Hace unos días a la salida de una función religiosa, me comentó con un tono de cierta amargura, que este viejo mundo cristiano en el que estamos viviendo, está lleno de pequeñas sombras, aunque su deseo sería que esas sombras desaparecieran y se alumbraran con la intensidad de los luceros.
A este respecto, me comenta que se encuentra últimamente muy afectado, debido a esos descubrimientos que han realizado recientemente unos investigadores y arqueólogos, que pretenden demostrar que Jesús al morir no resucitó ni ascendió a los cielos en cuerpo y alma, tal como la Biblia no lo expone.
Y le perturba, que estos señores señalen como principal causa de sus afirmaciones, el hecho de que sus posibles restos, fueron hallados en una tumba situada a medio camino entre Jerusalén y Belén, depositados en un osario, a consecuencia de haberse producido en el año 1.980 una explosión al construir unos apartamentos en la ciudad de Talpiot, que dejara al descubierto una tumba, que según ellos, era propiedad de la familia de Jesús.
Sus averiguaciones tecnológicas les permiten declarar, que el cuerpo de Jesús al fallecer fue enterrado en una primera tumba hasta que se pudrieran sus restos, pues siguiendo las leyes antiguas, era preceptivo esta situación para los reos que morían habiendo sido torturados. Y una vez conseguido esto, llevarían sus huesos a un osario situado en una segunda tumba que consideran era la familiar, y que fue descubierta por medio de la explosión.
Por tal motivo, los investigadores se aventuran a certificar, que las probabilidades de que esta tumba, fuera la de Jesús de Nazaret y su familia sean altamente considerables.
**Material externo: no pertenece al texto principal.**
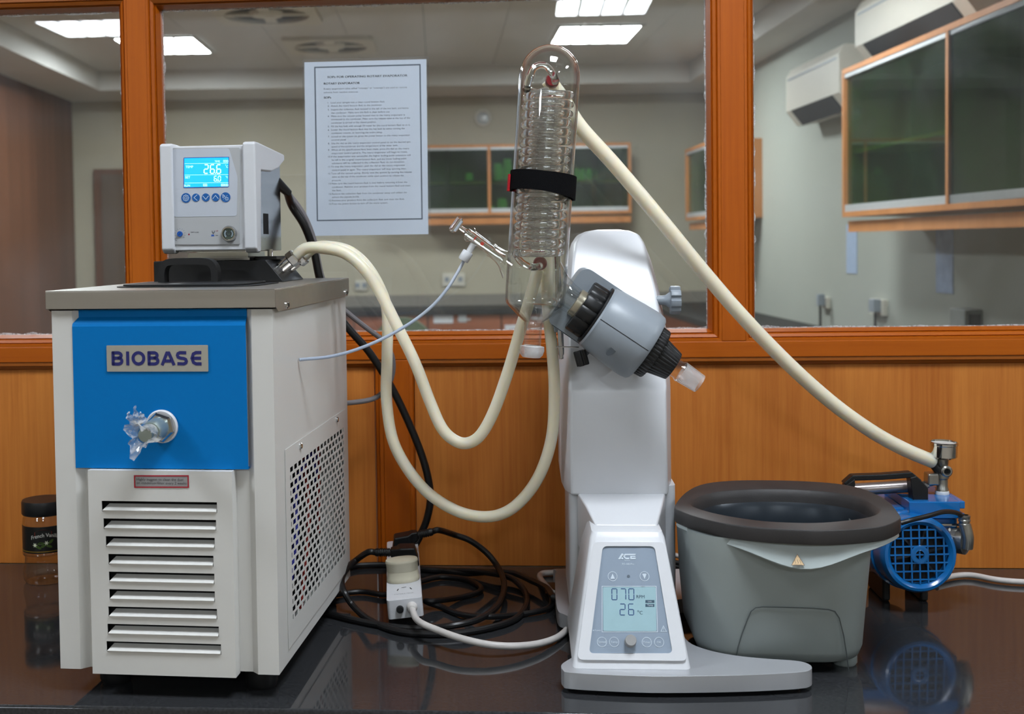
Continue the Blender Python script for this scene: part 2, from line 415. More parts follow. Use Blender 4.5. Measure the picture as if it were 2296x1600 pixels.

Y todo ello, basándose tan solo en el hallazgo de un osario en el que figuraba la inscripción “Jesús hijo de José” y que en su interior se hallaban unos huesos allí introducidos por alguien desconocido, después del fallecimiento de un cadáver totalmente descompuesto.
Y uno, sin dejar lugar a la duda ante las Escrituras, comento con mi amigo Leo (como familiarmente se le conoce) que no llego a entender los hechos en los que se apoyan estos científicos, para señalar que aquel osario con la inscripción antes mencionada, perteneciera a Jesús de Nazaret, teniendo como base una sencilla y mera coincidencia de inscripciones con nombres del Nuevo Testamento, que figuraban en otros osarios cercanos.
En cualquier caso y aún aceptando que en la entrada a la tumba figurara un símbolo achacado a los primeros cristianos, reproduciendo una uve invertida con un círculo en su interior, las preguntas asaltan nuestra curiosidad: ¿En aquellos tiempos los nombres de Jesús, José, María, Pablo, Felipe etc. eran determinantes para personas concretas? ¿No existían otras gentes con igual nombre, que también fueran cristianos y enterrados en aquel lugar?
Así las cosas, pienso que sin dar demasiado crédito a la auténtica veracidad científica de esos posibles descubrimientos, conviene señalar que la vida de Jesús termina con el descubrimiento del sepulcro vacío según leemos en el Evangelio de Mateo (28,1.10). De este modo ya no es el Jesús de la tierra, sino el Resucitado, nacido nuevamente del Padre, para no morir jamás, como nos dice el salmo “Tu eres mi Hijo, hoy mismo yo te he dado la vida”.